You've probably all seen it, someone asks a question, poses a conundrum, and the answer is forthcoming. It's the audiophile catechism, put there for people googling and browsing the internet to see. People passively get answers without ever having asked the question, ideas planted. heh.

TL;DR - don't worry about what lossless format to use, though wav is pretty poor, it wastes space, very limited tagging support, no embedded album art...
 
Why do people making these wild claims of lossless formats sounding different seldom present proof to back them up?

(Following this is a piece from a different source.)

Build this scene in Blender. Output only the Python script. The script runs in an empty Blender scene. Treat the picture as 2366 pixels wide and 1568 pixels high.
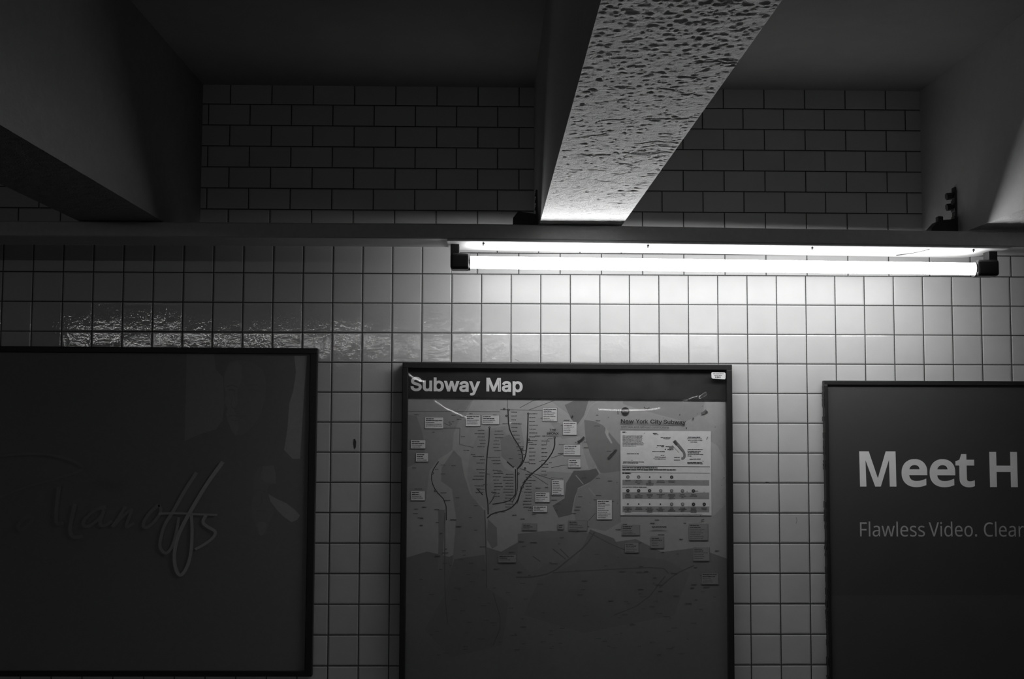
import bpy, bmesh, math, random
import numpy as np
from mathutils import Vector, Matrix

C = bpy.context.scene.collection
SC = bpy.context.scene
rnd = random.Random(7)

# ------------------------------------------------------------------ camera
cam_data = bpy.data.cameras.new('camera')
cam_data.sensor_fit = 'HORIZONTAL'
cam_data.sensor_width = 36.0
cam_data.lens = 39.08
cam_data.clip_start = 0.05
cam = bpy.data.objects.new('camera', cam_data)
C.objects.link(cam)
RIGHT = Vector((0.99975301, -0.02205381, 0.00274786))
DOWN = Vector((0.00421937, 0.06695727, -0.99774692))
FWD = Vector((0.02182013, 0.99751208, 0.06703378))
mw = Matrix.Identity(4)
for i in range(3):
    mw[i][0], mw[i][1], mw[i][2] = RIGHT[i], -DOWN[i], -FWD[i]
mw[0][3], mw[1][3], mw[2][3] = 0.57183, -4.08893, 1.600
cam.matrix_world = mw
SC.camera = cam

# ------------------------------------------------------------------ world, exposure, lamp strength
TUBE = 22.5            # radiance of the fluorescent tube
FAR_TUBE = 17.0        # slim tubes across the hall
w = bpy.data.worlds.new('world')
SC.world = w
w.use_nodes = True
w.node_tree.nodes['Background'].inputs[0].default_value = (1, 1, 1, 1)
w.node_tree.nodes['Background'].inputs[1].default_value = 0.018
SC.view_settings.view_transform = 'Standard'
SC.view_settings.look = 'None'
SC.view_settings.gamma = 1
SC.view_settings.exposure = 0.0
SC.view_settings.use_curve_mapping = False
SC.cycles.max_bounces = 10
SC.cycles.diffuse_bounces = 6
SC.cycles.transparent_max_bounces = 12
SC.cycles.use_denoising = True
SC.cycles.sample_clamp_indirect = 10.0


# ------------------------------------------------------------------ node helpers
class NT:
    def __init__(self, name):
        self.m = bpy.data.materials.new(name)
        self.m.use_nodes = True
        self.t = self.m.node_tree
        self.t.nodes.clear()
        self.out = self.t.nodes.new('ShaderNodeOutputMaterial')

    def n(self, kind, **kw):
        node = self.t.nodes.new(kind)
        for k, v in kw.items():
            setattr(node, k, v)
        return node

    def link(self, a, b):
        self.t.links.new(a, b)

    def put(self, sock, v):
        if isinstance(v, bpy.types.NodeSocket):
            self.link(v, sock)
        else:
            sock.default_value = v

    def math(self, op, a, b=None, c=None, clamp=False):
        n = self.n('ShaderNodeMath', operation=op, use_clamp=clamp)
        self.put(n.inputs[0], a)
        if b is not None:
            self.put(n.inputs[1], b)
        if c is not None:
            self.put(n.inputs[2], c)
        return n.outputs[0]

    def ramp(self, fac, stops):
        n = self.n('ShaderNodeValToRGB')
        e = n.color_ramp.elements
        while len(e) < len(stops):
            e.new(0.5)
        for el, (p, v) in zip(e, stops):
            el.position = p
            el.color = (v, v, v, 1)
        self.link(fac, n.inputs[0])
        return n.outputs[0]

    def noise(self, vec, scale, detail=3, rough=0.5):
        n = self.n('ShaderNodeTexNoise')
        n.inputs['Scale'].default_value = scale
        n.inputs['Detail'].default_value = detail
        n.inputs['Roughness'].default_value = rough
        self.link(vec, n.inputs['Vector'])
        return n.outputs['Fac']

    def coords(self, scale=(1, 1, 1)):
        tc = self.n('ShaderNodeTexCoord')
        mp = self.n('ShaderNodeMapping')
        mp.inputs['Scale'].default_value = scale
        self.link(tc.outputs['Object'], mp.inputs['Vector'])
        return mp.outputs[0]

    def bump(self, height, strength, dist, normal=None):
        b = self.n('ShaderNodeBump')
        b.inputs['Strength'].default_value = strength
        b.inputs['Distance'].default_value = dist
        self.link(height, b.inputs['Height'])
        if normal is not None:
            self.link(normal, b.inputs['Normal'])
        return b.outputs[0]

    def grey(self, v):
        n = self.n('ShaderNodeCombineColor')
        for i in range(3):
            self.put(n.inputs[i], v)
        return n.outputs[0]

    def principled(self, color, rough=0.5, metal=0.0, spec=0.5, normal=None):
        p = self.n('ShaderNodeBsdfPrincipled')
        if isinstance(color, bpy.types.NodeSocket):
            self.link(color, p.inputs['Base Color'])
        else:
            p.inputs['Base Color'].default_value = (color, color, color, 1)
        self.put(p.inputs['Roughness'], rough)
        p.inputs['Metallic'].default_value = metal
        p.inputs['Specular IOR Level'].default_value = spec
        if normal is not None:
            self.link(normal, p.inputs['Normal'])
        return p

    def done(self, shader):
        self.link(shader, self.out.inputs['Surface'])
        return self.m


def paint(name, v, rough=0.5, metal=0.0, spec=0.5, grain=0.12, scale=40, bump=0.0):
    t = NT(name)
    co = t.coords()
    nz = t.noise(co, scale, 4, 0.6)
    val = t.math('MULTIPLY', t.math('ADD', 1 - grain / 2, t.math('MULTIPLY', nz, grain)), v)
    nrm = t.bump(nz, 0.4, bump) if bump else None
    return t.done(t.principled(t.grey(val), rough, metal, spec, nrm).outputs[0])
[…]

Personally, I think the deliberate seeding of such misinformation is rude at best, and frankly highly irresponsible, and borders on a malignancy when such concepts, born of undisclosed, possibly commercial, motives, are aired on the internet, where their inevitable spread, and repetition on other fora, could be seen to lend credence where absolutely non is due.

You've probably all seen it, someone asks a question, poses a conundrum, and the answer is forthcoming. It's the audiophile catechism, put there for people googling and browsing the internet to see. People passively get answers without ever having asked the question, ideas planted. heh.

TL;DR - don't worry about what lossless format to use, though wav is pretty poor, it wastes space, very limited tagging support, no embedded album art...

Joe - he said what I said. Maybe a little nicer though.

Louballoo
 
Lou,

It's simple: Attack the argument, not the person.

Your first post was fine, the second wasn't.

Joe
 
Actually FLAC sounds better than WAV for the opposite reason.

WAV files are bigger than FLAC files, so there is more data that needs to be copied from disk/through the memory subsystem than FLAC when replaying. FLAC files trade off this extra noisy movement of data around within components of your computer with additional processing steps within the CPU against L2 cache.

Since the decompression of FLAC is so light on CPU cycles (less than 2%) the reduced memory load on the disk/memory subsystem reduces noise inside your computer, reducing voltage fluctuations/jitter in the output.